> _YOUR TASK_
Locate each line below that includes "haze" and reproduce it.
** start **
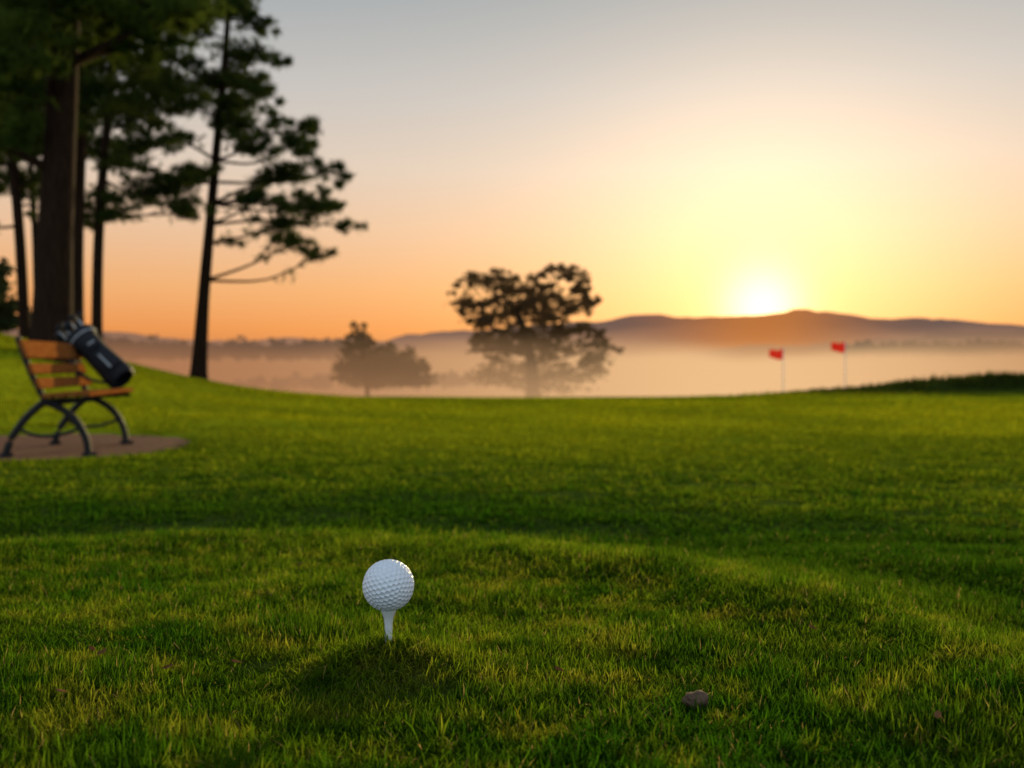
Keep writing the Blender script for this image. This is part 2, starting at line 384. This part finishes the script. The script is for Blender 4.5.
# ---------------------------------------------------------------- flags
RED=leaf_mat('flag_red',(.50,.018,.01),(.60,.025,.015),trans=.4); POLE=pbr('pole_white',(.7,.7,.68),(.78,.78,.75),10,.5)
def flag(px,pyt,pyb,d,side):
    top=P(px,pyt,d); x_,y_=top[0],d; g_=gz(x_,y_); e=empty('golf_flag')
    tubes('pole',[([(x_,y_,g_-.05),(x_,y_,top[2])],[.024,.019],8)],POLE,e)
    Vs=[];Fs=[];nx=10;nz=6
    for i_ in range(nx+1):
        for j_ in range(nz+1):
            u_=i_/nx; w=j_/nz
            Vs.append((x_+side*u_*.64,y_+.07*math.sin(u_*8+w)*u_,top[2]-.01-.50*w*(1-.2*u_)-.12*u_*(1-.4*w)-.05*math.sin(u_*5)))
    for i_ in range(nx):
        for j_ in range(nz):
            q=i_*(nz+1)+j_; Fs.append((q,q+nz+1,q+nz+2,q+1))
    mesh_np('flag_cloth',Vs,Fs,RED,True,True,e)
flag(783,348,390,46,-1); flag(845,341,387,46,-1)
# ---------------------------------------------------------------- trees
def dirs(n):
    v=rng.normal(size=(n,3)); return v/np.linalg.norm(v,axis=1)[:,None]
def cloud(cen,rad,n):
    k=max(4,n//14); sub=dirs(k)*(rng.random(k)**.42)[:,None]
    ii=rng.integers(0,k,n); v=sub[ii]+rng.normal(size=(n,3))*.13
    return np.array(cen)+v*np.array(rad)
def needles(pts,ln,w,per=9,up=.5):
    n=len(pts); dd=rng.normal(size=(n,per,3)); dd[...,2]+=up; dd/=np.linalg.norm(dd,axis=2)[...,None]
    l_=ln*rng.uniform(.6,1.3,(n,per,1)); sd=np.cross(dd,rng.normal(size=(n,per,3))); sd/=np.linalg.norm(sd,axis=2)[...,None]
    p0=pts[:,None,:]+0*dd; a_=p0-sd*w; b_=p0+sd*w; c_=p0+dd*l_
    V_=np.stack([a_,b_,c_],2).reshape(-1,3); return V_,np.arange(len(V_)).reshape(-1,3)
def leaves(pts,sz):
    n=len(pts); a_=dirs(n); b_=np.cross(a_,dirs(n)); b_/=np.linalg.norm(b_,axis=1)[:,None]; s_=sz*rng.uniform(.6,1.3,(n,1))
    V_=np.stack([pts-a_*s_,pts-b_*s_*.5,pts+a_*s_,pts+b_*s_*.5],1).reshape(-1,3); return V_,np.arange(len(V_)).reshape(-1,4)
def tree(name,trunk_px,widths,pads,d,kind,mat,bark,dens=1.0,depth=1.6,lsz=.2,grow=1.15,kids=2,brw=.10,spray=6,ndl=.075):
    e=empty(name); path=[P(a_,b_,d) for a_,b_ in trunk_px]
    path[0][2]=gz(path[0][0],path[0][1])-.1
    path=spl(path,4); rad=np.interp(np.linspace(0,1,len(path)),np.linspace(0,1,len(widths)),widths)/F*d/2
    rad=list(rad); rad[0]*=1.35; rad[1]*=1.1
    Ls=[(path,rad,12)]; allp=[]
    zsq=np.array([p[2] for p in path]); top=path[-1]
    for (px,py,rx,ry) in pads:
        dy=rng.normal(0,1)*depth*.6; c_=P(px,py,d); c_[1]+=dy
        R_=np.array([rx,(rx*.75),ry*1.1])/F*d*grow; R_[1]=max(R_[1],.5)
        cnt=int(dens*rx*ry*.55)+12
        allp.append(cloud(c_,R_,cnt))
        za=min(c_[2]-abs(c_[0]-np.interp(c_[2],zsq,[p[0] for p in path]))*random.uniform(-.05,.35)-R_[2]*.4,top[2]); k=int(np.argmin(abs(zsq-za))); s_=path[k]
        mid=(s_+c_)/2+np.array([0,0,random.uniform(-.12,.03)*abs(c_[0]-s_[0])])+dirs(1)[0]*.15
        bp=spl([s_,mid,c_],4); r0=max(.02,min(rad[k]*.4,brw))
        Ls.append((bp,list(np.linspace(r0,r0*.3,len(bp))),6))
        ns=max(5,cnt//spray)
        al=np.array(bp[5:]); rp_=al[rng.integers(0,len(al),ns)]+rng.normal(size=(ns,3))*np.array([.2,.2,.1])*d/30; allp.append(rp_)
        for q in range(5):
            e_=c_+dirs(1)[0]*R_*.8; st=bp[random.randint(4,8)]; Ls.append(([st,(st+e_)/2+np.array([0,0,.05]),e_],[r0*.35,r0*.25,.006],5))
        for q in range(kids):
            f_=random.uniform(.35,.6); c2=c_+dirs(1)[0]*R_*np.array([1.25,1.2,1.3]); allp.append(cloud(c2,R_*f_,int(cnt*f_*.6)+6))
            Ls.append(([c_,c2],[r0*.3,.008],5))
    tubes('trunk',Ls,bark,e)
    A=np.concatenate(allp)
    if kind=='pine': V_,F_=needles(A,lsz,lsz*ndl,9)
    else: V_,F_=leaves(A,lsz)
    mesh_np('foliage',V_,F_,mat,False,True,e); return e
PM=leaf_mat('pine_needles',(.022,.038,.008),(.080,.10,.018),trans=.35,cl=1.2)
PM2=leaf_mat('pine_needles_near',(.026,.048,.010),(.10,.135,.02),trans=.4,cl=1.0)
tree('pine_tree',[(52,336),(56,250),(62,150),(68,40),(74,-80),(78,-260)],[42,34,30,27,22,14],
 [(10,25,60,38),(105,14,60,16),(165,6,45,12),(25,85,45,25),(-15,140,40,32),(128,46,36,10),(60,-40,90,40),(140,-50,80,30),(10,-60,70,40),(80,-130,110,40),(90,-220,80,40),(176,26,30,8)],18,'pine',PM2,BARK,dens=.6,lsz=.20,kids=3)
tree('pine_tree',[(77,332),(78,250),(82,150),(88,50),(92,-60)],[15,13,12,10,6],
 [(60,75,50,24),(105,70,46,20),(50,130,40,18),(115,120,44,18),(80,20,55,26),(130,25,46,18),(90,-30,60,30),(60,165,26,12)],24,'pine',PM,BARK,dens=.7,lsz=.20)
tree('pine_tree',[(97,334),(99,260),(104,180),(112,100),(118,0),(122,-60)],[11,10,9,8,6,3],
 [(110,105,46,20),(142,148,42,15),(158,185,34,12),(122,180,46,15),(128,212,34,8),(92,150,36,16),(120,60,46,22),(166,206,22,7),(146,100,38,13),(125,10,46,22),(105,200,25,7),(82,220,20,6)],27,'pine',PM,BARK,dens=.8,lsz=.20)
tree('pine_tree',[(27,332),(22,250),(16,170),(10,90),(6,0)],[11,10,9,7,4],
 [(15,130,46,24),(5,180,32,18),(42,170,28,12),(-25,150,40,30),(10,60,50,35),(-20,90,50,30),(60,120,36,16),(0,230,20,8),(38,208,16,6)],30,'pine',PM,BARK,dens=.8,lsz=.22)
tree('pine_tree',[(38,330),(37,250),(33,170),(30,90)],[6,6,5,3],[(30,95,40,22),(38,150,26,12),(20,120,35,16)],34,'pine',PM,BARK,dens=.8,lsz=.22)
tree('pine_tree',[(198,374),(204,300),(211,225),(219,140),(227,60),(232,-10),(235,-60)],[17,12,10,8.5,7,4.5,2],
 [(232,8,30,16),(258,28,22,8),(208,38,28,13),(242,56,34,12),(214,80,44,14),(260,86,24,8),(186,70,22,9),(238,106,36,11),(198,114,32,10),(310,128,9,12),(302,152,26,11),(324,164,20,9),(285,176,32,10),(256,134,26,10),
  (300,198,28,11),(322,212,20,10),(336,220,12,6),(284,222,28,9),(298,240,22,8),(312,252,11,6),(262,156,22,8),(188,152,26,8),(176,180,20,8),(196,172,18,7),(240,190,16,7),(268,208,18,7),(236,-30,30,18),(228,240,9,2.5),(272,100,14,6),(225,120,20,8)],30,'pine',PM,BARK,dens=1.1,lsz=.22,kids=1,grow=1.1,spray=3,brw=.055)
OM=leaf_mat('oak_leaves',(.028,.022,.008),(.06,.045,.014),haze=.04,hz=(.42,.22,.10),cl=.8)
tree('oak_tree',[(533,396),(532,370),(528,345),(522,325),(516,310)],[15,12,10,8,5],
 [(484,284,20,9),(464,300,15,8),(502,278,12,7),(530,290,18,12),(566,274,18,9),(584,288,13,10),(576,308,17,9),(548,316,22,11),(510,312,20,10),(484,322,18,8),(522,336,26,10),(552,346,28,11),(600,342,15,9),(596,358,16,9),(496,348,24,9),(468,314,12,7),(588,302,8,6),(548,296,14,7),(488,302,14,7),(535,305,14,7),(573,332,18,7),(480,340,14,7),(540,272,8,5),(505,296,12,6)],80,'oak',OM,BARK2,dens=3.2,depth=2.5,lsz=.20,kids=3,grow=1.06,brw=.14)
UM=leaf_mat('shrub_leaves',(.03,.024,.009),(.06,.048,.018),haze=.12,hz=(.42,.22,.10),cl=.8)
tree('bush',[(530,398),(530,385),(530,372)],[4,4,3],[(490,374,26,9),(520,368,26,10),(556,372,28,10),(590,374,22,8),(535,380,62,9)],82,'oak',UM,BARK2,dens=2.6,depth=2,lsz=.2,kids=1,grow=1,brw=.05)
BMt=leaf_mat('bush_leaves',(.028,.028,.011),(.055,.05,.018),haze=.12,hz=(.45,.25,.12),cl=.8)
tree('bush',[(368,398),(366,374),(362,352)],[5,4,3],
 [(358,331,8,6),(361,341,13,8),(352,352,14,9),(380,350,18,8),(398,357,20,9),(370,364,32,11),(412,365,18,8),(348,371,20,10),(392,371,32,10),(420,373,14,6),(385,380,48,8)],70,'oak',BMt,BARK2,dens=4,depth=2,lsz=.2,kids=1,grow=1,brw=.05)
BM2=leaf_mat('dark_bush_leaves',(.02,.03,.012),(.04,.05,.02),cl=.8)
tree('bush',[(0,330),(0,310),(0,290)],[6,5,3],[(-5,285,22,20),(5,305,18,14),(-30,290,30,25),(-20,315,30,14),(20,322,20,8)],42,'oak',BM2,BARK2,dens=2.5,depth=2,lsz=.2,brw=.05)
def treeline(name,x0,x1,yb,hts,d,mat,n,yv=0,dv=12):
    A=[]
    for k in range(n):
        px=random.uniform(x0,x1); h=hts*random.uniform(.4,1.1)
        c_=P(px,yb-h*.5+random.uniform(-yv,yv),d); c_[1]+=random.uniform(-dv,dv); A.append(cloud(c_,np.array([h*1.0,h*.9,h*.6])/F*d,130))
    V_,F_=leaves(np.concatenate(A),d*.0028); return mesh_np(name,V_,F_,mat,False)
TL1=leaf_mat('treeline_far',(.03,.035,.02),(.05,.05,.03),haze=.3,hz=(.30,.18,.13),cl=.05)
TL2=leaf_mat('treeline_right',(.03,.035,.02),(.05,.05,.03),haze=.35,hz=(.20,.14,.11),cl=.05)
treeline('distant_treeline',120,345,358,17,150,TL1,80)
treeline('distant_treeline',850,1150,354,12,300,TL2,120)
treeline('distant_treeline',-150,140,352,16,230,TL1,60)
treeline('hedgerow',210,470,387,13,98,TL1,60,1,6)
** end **
> _OUTPUT BELOW_
OM=leaf_mat('oak_leaves',(.028,.022,.008),(.06,.045,.014),haze=.04,hz=(.42,.22,.10),cl=.8)
UM=leaf_mat('shrub_leaves',(.03,.024,.009),(.06,.048,.018),haze=.12,hz=(.42,.22,.10),cl=.8)
BMt=leaf_mat('bush_leaves',(.028,.028,.011),(.055,.05,.018),haze=.12,hz=(.45,.25,.12),cl=.8)
TL1=leaf_mat('treeline_far',(.03,.035,.02),(.05,.05,.03),haze=.3,hz=(.30,.18,.13),cl=.05)
TL2=leaf_mat('treeline_right',(.03,.035,.02),(.05,.05,.03),haze=.35,hz=(.20,.14,.11),cl=.05)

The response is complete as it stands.